Bibliopath #20: In which we attempt an act of transmutation
This one is dedicated to M.
Dear reader,
“First you shape the vision of what the projected work of art will be. The vision, I stress, is no marvelous thing: it is the work’s intellectual structure and aesthetic surface. It is a chip of mind, a pleasing intellectual object. It is a vision of the work, not of the world. It is a glowing thing, a blurred thing of beauty. Its structure is at once luminous and transcendent; you can see the world through it.”
Once again, Annie Dillard. Again, it is from The Writing Life, which I recently finished, and can’t wait to start again. Here she describes where any artist’s journey begins: with a Big Idea, a vision.

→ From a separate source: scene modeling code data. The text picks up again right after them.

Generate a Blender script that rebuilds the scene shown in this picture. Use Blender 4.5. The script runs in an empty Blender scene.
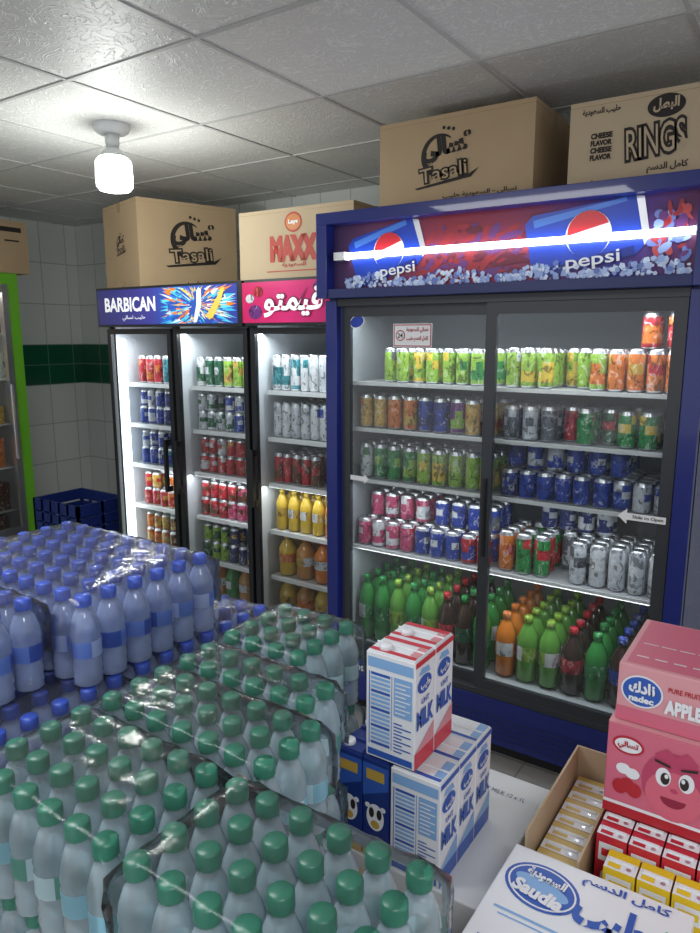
import bpy, math, random
from mathutils import Matrix, Vector
random.seed(7)
scene = bpy.context.scene
try:
    scene.view_settings.view_transform = 'Standard'
except Exception: pass

# ---------------------------------------------------------------- materials
_m = {}
def P(name, col, rough=0.5, metal=0.0, emit=None, es=0.0, coat=0.0, spec=0.5):
    if name in _m: return _m[name]
    m = bpy.data.materials.new(name); m.use_nodes = True
    b = m.node_tree.nodes['Principled BSDF']
    b.inputs['Base Color'].default_value = (*col, 1)
    b.inputs['Roughness'].default_value = rough
    b.inputs['Metallic'].default_value = metal
    b.inputs['Specular IOR Level'].default_value = spec
    if coat: b.inputs['Coat Weight'].default_value = coat
    if emit:
        b.inputs['Emission Color'].default_value = (*emit, 1)
        b.inputs['Emission Strength'].default_value = es
    _m[name] = m
    return m
def printed(name, col, rough=.3):
    """label print: base colour with small lighter and darker artwork marks"""
    m = bpy.data.materials.new(name); m.use_nodes = True
    nt = m.node_tree; b = nt.nodes['Principled BSDF']; L = nt.links.new
    g = nt.nodes.new('ShaderNodeNewGeometry'); mp = nt.nodes.new('ShaderNodeMapping'); mp.inputs['Scale'].default_value = (1,1,.7)
    n = nt.nodes.new('ShaderNodeTexNoise'); n.inputs['Scale'].default_value = 42; n.inputs['Detail'].default_value = 2.5; n.inputs['Distortion'].default_value = 1.2
    cr = nt.nodes.new('ShaderNodeValToRGB'); e = cr.color_ramp.elements; cr.color_ramp.interpolation = 'CONSTANT'
    dk = tuple(c*.35 for c in col); lt = tuple(min(.75, c*.5+.34) for c in col); md = tuple(min(.7, c*1.25+.01) for c in col)
    e[0].position = 0; e[0].color = (*dk,1); e[1].position = .40; e[1].color = (*col,1)
    k = e.new(.56); k.color = (*md,1); k = e.new(.62); k.color = (*lt,1); k = e.new(.69); k.color = (*col,1)
    L(g.outputs['Position'], mp.inputs[0]); L(mp.outputs[0], n.inputs['Vector']); L(n.outputs['Fac'], cr.inputs[0]); L(cr.outputs[0], b.inputs['Base Color'])
    b.inputs['Roughness'].default_value = rough
    return m
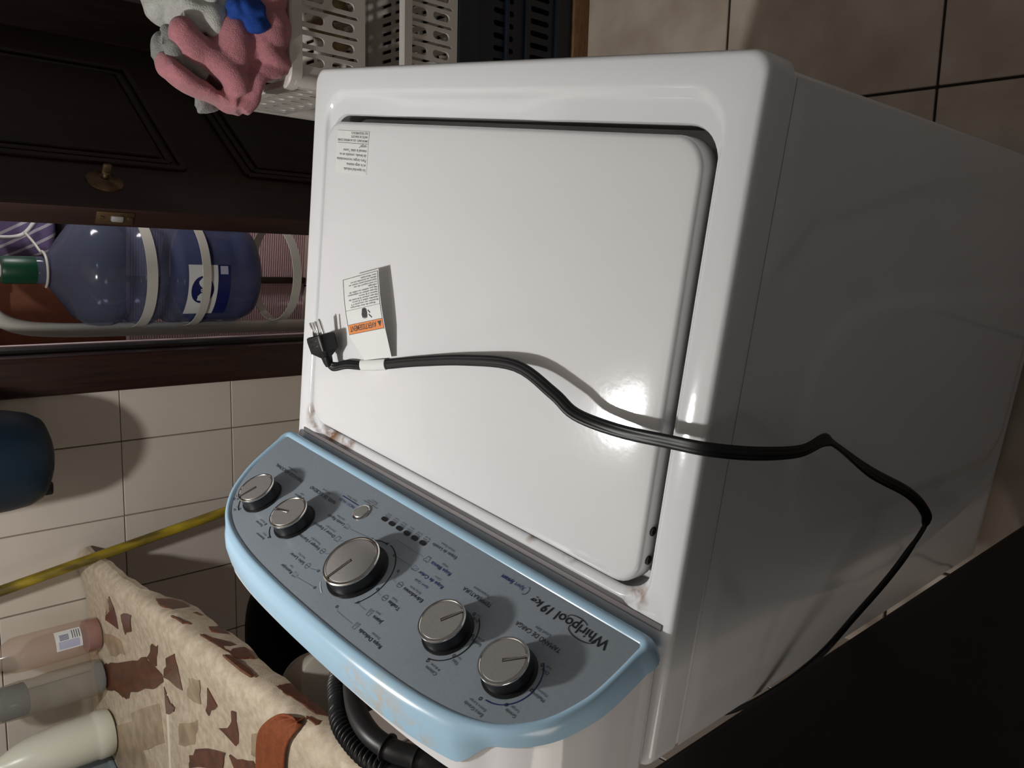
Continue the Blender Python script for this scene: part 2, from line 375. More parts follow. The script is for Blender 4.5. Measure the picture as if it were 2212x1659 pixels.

One common feature of my favourite sentences is that they mirror their meaning in their grammar, while also aiming for something beyond both. Notice the careful parallel two clause structure of almost all the sentences leading up to the last. But this last sentence elevates further: the second clause expands beyond description into a verb, beyond a description of the objection into the action of what that vision should do: surprisingly, naturally, a vision should be something one can see the world through.
Great art doesn’t just entertain, but leaves us seeing the world anew. Which leads us into the ethical realm of art, for art can leave us seeing the world anew in less than positive ways: what about art that leads us to be more suspicious of people of colour, or to implicitly believe that the white male hero is the only one capable of earning victory?
Hence those two adjectives—“at once luminous and transcendent”. “Luminous” is both a description of it in the artist’s mind, but also as a beacon of meaning. “Transcendent” as a way of escaping narrow contexts toward empathy and understanding. ‘Does it illumine?’ and ’Does it transcend?’ are both reasonable questions when you are interrograting art.
Later, she will describe how the alchemy of transmuting vision into reality is a thankless process, by which the vision is ruined into something earthly: “You are wrong if you think that you can in any way take the vision and tame it to the page. The page is jealous and tyrannical; the page is made of time and matter; the page always wins.” This is both slightly depressing, and yet familiar to anyone who has undertaken that kind of transmutation.
But, as I read it, I wondered if this sentence also describes love. Compared to passion—through which you see the whole world as a single person—love elevates and illumines, and gives you the telescope to see yourself and the world differently. ‘Does it illumine?’ and ‘Does it transcend?’ are both reasonable questions when you are interrogating love.
And I am beyond grateful that I can answer yes.